The battle against wokeism, aka the Critical Social Justice perspective, is entering its third phase. The first phase involved sounding the alarm and drawing attention to this retrograde, caustic, atavistic, anti-modern, anti-liberal, anti-science and anti-scientific creed. The second phase whose end we are now approaching involved understanding, analyzing and describing to the public at large what characterizes the creed, where it comes from, its results and the extent to which it has captured our institutions. The third phase involves challenging the creed and recapturing our institutions. The beginning of this phase began in earnest in K-12 education with parents all across the US joining together to reclaim control over what their children are being taught. While doing so, lessons are being learned and shared. These experiments are essential to success. What has been missing is a unified presentation of the phenomenon, the strategies and tactics used to entrench it, and those that can be used to defend against it; in a word, a guide. The purpose of Counter Wokecraft is to play this role.
The focus of Counter Wokecraft is universities and academia. They are the focus since they are the origin of the Critical Social Justice perspective and its most avid and effective propagators. They are also the institutions with which I have the most experience and where I have observed the rapid advance of the doctrine in recent years. I believe that at this stage, the manual will be most useful to STEM disciplines defending against the Woke onslaught given the hegemony of the Critical Social Justice perspective in the fine arts, humanities and social sciences. Despite the focus on STEM disciplines in universities, I believe it can be easily adapted to other disciplines, milieux and institutions.
The manual itself comprises three parts: understanding Woke, the strategies and tactics of those advancing the Woke perspective (wokecraft), and how to protect against wokecraft.
Understanding Woke
Understanding Woke provides a description of the doctrine, its political project, as well as a woke-relevant typology of the different participants involved in making decisions at universities.
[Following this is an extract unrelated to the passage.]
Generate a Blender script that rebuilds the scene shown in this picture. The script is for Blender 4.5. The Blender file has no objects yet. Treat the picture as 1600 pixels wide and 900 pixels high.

Understanding Critical Social Justice doctrine is essential to being able to defend against wokecraft for at least three reasons. The first is that the key axioms of the creed inform and help explain the strategies that are adopted to entrench and propagate it. The second is to help readers appreciate that while Wokeism appears to represent a bewildering number of different movements, the “movements” are all fundamentally rooted in a few axioms. Understanding the axioms therefore helps not only to demystify one particular movement, but all of them. Third, it is essential to prepare would-be dissidents to be able to respond to it.
The Woke political project needs to be understood since there is so much confusion around what the goal of the movement is. There are many reasons for this including the fact that so many advocates seem well-meaning, that its goals are intentionally obfuscated, and that many common words are confusingly re-appropriated to serve the Woke cause. In a nutshell, the Woke political project can be summarized as equity: the retributive redistribution of resources according to identity. The flow of the desired redistribution is from oppressor to oppressed identities, where identities are defined by skin color, primary sexual characteristics, sexual orientation, etc.